BMW E92 M3 Frozen Edition

BMW E92 M3 Frozen Edition - Picture by Mthai Auto

This is another car that was created because South Africa never got a certain car. The car in question is the E92 M3 GTS. There were only a handful of right-hand drive examples, and BMW South Africa couldn’t present a business case for a few allocations as the cars would cost R2 million. So, BMW South Africa had to fill the void, as SA was the 7th biggest M market globally at the time. So, the M3 Frozen Edition was created. Why Frozen Edition? The US market had a Frozen Edition and BMW wanted branding convergence. The US and SA car might share the same name but are very different.
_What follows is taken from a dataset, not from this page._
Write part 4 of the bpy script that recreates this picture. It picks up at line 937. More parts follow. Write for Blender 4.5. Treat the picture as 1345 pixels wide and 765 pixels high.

So, what's special about this South African only car? For starters, the paint. Only 2 colours were available and were exclusive to this model, frozen black and frozen grey. They look matte and give the car a unique look. The main difference though was the power. It had an increase in power, 21kW and 20Nm over the standard M3 thanks to AC Schnitzer exhaust pipe, intake manifold and a revised engine management system. All this means that it has 330kW and 420Nm. They also had red brake callipers, black leather with red stitching and black 19" rims. Only 25 cars were made so seeing one is extremely rare.


BMW G20 330is

BMW G20 330is Picture by Tuningblog

BMW decided to pay tribute to the South African legend, the BMW E30 325is, with their new generation of 3 series. To do this, they decided to make a BMW G20 330is. Based on the regular G20 330i with a few touches to make it special. Only 230 examples are being made which should keep them rare. Performance-wise, it has 190kW and does the 100kph dash in 5.8 seconds. The car is also full of options, it has the M Performance sports pack and aerodynamic package. This makes it stand out compare to the regular 330i. The M Performance suspension also means it's lower and the M Performance exhaust tips give it a more sporty sound. The interior also got a bit of a makeover to feel more sporty. Personally, I love the M Performance rims on it the most.